Create the external stages using Popen and the Python stages using spawn. The argument bufsize=-1 says to use the system default buffering (usually 4 kiB). This is generally faster than the default (unbuffered) or line buffering, but you'll want line buffering if you want to visually monitor the output without lags.

grepv   = Popen(['grep','-v','not'], stdin=PIPE, stdout=PIPE, bufsize=-1)
cut     = Popen(['cut','-c','1-10'], stdin=PIPE, stdout=PIPE, bufsize=-1)
grepk = Popen(['grep', 'K'], stdin=PIPE, stdout=PIPE, bufsize=-1)
grepz = Popen(['grep', 'Z'], stdin=grepk.stdout, stdout=PIPE, bufsize=-1)

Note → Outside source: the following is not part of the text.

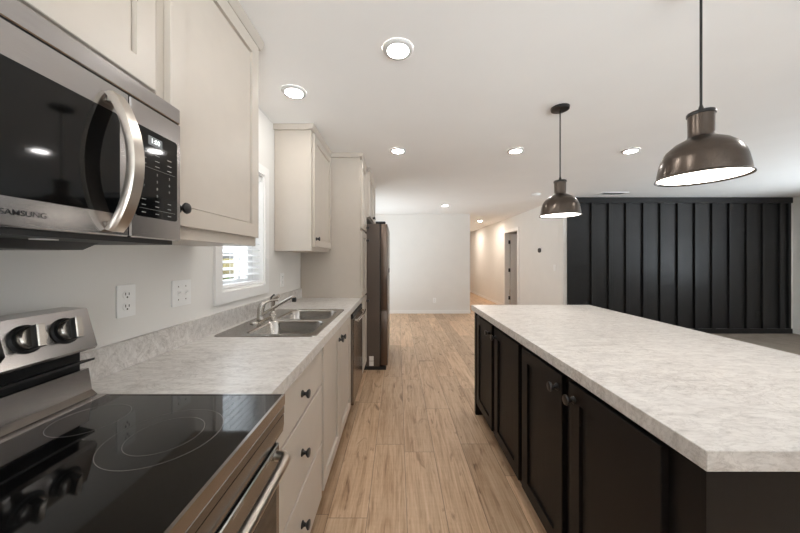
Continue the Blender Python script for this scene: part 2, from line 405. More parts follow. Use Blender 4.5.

twriter = spawn(writer, output=grepv.stdin)
tfilter = spawn(filter, input=grepv.stdout, output=cut.stdin)
tleeter = spawn(leeter, input=cut.stdout, output=grepk.stdin)

Drive the pipeline

Assembled as above, all the buffers in the pipeline will fill up, but since nobody is reading from the end (grepz.stdout), they will all block. We could read the entire thing in one call to grepz.stdout.read(), but that would use a lot of memory for large files. Instead, we read incrementally.

for line in grepz.stdout:
    sys.stdout.write(line.lower())

The threads and processes clean up once they reach EOF. We can explicitly clean up using

for t in [twriter, tfilter, tleeter]: t.join()
for p in [grepv, cut, grepk, grepz]: p.wait()

Python-2.6 and earlier

Internally, subprocess.Popen calls fork, configures the pipe file descriptors, and calls exec. The child process from fork has copies of all file descriptors in the parent process, and both copies will need to be closed before the corresponding reader will get EOF. This can be fixed by manually closing the pipes (either by close_fds=True or a suitable preexec_fn argument to subprocess.Popen) or by setting the FD_CLOEXEC flag to have exec automatically close the file descriptor. This flag is set automatically in Python-2.7 and later, see issue12786. We can get the Python-2.7 behavior in earlier versions of Python by calling

p._set_cloexec_flags(p.stdin)

before passing p.stdin as an argument to a subsequent subprocess.Popen.